While David Cameron’s government is seeking to reduce immigration by reforming the UK’s social welfare system, and making it less attractive for people to rely on benefits rather than work, the Saudi government is boosting its social safety net.

It has introduced unemployment benefits and announced massive affordable housing projects. It has also ramped up its spending on education – both on state education and by paying for yet more students to study at foreign universities. All up, the new measures announced this year will cost the state in excess of $37 billion.

As a side issue, Cameron’s measures may have an unintended impact on the Saudis. There are many thousands of Saudis studying at UK universities. A number of them come to the UK for a preparatory year that enables them to meet the entry requirements set by the universities. The Saudi government requires single female students to be accompanies by a guardian – typically a family member. Since one of Cameron’s objectives is to reduce the amount of relatives and dependents accompanying the students – he stated, for example, that family visas will not be available for students below postgraduate level – whether the new visa regulations result in less Saudis studying in the UK remains to be seen. Should this be the case, expect howls of protest by UK universities that rely increasingly on fees from foreign students.

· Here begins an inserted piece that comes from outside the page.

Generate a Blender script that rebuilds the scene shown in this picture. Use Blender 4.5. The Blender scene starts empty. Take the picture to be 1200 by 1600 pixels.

So while the United Kingdom is looking to cut back on its welfare system, the Saudis are increasing theirs. There are many reasons why they would want to do this. Chief amongst them is to pre-empt the kind of unrest seen elsewhere in the Middle East. But introducing monthly payments for unemployed young Saudis certainly increases the challenge of getting them into work, and of reducing the eight million-strong foreign workforce.

There is another demographic issue that faces the Saudis. Today’s Arab News runs an article about foreign workers who were born in the Kingdom. In Saudi Arabia-born expats face an identity crisis, Ibrahim Naffee estimates that there are up 800,000 workers and dependents in this situation. Of these up to 300,000 could be third-generation expatriates.

These are people who see Saudi Arabia as home, and yet do not have the rights of citizens. They grew up in the Saudi education system, speak like Saudis and worship in the mosques alongside Saudis. But their presence depends on the continuing renewal of their residence visas, and at any time they can be sent back to countries of origin that are, in their eyes, foreign.

Theoretically, it would be straightforward for the Saudis to grant second and third-generation expatriates citizenship. Resulting increases in social costs would be relatively affordable. And by naturalising nearly a million residents, you could take the cynical view that at a stroke they would dramatically improve their Saudisation levels.

Yet there would most likely be social problems. Among Saudis who trace their ancestry from the original tribal inhabitants of the Arabian Peninsula – particularly those from the Najd, the homeland of the Saudi Royal family – there has always been an undercurrent of prejudice against nationals of foreign origin, no matter how far back those origins go.

The Hejaz – the Western region of the Kingdom that encompasses Jeddah, Makkah and Madinah – has traditionally welcomed immigrants. Over centuries, many who came for the annual pilgrimage to Makkah never left. And many of the merchant families that grew their businesses in the Hejaz before its incorporation into the Kingdom and in its early days are  among the most wealthy and prominent businessmen today. The Al Rajhi, Mahfooz and Bin Laden families originally came from Yemen. The Alirezas from Persia, the Pharaons from Syria.

But these families, and hundreds like them, were integrated into local society before the massive influx of immigration that took place from the 1970s onwards. Whether the current citizenry of Saudi Arabia would welcome hundreds of thousands of new Saudis – many of them of South Asian origin – is questionable.

And should Saudi Arabia in the future introduce a greater level of electoral democracy, there are bound to be concerns about the influence that sizeable ethnic minorities could exert on the political process.

I don’t see this as exclusively a Saudi issue. Some of the other oil-rich Arab states have an even higher proportion of foreign workers. Although Qatar and the UAE started their development programmes later than the Kingdom, over time they could have second and third generation foreign workers on whom they will depend, but who do not have the rights of citizenship.

It is quite possible that these workers will come to resent their status and start pushing to become national of the countries where they were born and grew up. One only has to look at the concern among some quarters in Bahrain over the naturalisation of large numbers of foreigners in the past twenty years to see that there are many nationals of other Gulf countries who could object to what they might view as the dilution of their birthright.

In Britain, as in some parts of the Middle East, we have a long tradition of absorbing immigrants who have come to the country both for economic reasons and to escape persecution elsewhere. David Cameron believes that we have reached the limit of our capacity, and that we need urgent action to address the problem.

But even the sizeable influx of people into Britain in recent years pales in comparison with immigration into the GCC states. Add to the mix pressure both on the borders of the European Union and the GCC from poorer populations in neighbouring countries, and you can predict with confidence that immigration will be high on the agenda in both regions for years to come.